また、2人いる北別府学の息子のうち、長男は、明治大学を卒業して就職して社会人として過ごしている様子です。就職後の初任給で、両親にネクタイとネックレスをそれぞれプレゼントしてくれたと明かしています。次男は、一風変わっており、自分探しの旅に出ているとのことでした。
お見合いを経て知り合った北別府学夫人は元ミス日本でもある、とてもきれいな女性です。1982年のシーズン前に「今年20勝を挙げたら結婚しよう」とプロポーズし、その言葉通りに20勝をマーク。
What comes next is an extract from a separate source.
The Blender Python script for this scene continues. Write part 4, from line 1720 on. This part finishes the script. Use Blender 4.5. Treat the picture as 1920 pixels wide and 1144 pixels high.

念願かなって結婚に漕ぎつけました。
北別府学のブログやツイッターが人気!的確で厳しい野球解説は通好み
現役時代の常に険しい表情が印象的な北別府学ですが、現在はうって変わってブログやツイッターで日常生活を楽しげに語っています。その人気は、ブロガーとして、現役選手の中に混ざって20位以内にランキングされるほど。常に近寄りがたい雰囲気を漂わせていた現役時代からすると、絵文字まで駆使する文章はまるで別人のもののようにも感じられます。
寡黙でストイックな現役時代を知るファンからすると、ブログでまめに情報発信するなど「実は楽しい人だった」というギャップもまたたまらなく魅力なのでしょう。本人曰く「現役時代よりファンレターが増えたような気がする」とか。家庭菜園にハマって、自宅の庭で野菜やかんきつ類などさまざまな作物を育てることに精を出していることから、「農業ブロガー」とも呼ばれるそうです。
とはいえ、本職の野球解説となるとまるで別人の北別府学。特にピッチャー心理に精通し、200勝投手の貫録で的確かつ厳しい解説ぶりを見せてくれます。時にはピッチングコーチ目線で語ることもある北別府学の解説は、まさに野球通好みと言えるでしょう。
北別府学が野村沙知代の訃報に「圧倒されるような存在感」と回顧
北別府学が、「悼む」というタイトルでオフィシャルブログを更新しました。「悼む」相手とは、元ヤクルト監督の野村克也を長年支えた「サッチー」こと野村沙知代です。夫のマネジメントを務めるかたわらでマスコミへの露出も多く、激辛コメントを連発して「ご意見番」として強烈な個性を発揮していた野村沙知代。おしどり夫婦として二人三脚で歩んできたその波乱万丈の人生にとうとう終止符が打たれました。
北別府学は、「何度かお目にかかり、それはそれは圧倒されるような存在感でした」と在りし日の彼女を偲んでいます。現役時代からコーチ時代までを通じて広島カープ一筋だった北別府学は、野村克也のもとでプレーすることはなかったものの、野村沙知代とは年賀状もやり取りする間柄だったようです。ブログでは、野村沙知代の年賀状について「驚くような達筆でした」と触れ、「心よりお悔やみを申し上げます」と締めくくっています。
現在は、野球解説のかたわら、ブログで近況報告するなどファンとの交流に力を注いでいる北別府学。「野球のことで頭がいっぱいでファンサービスに頭が回らなかった」と語った現役時代とは打って変わり、農業にいそしむなど、人間としての引き出しが増えてきているように感じられます。野球人として、第2の人生でこれほどまでに劇的な変化を見せた例はごくまれなのではないでしょうか。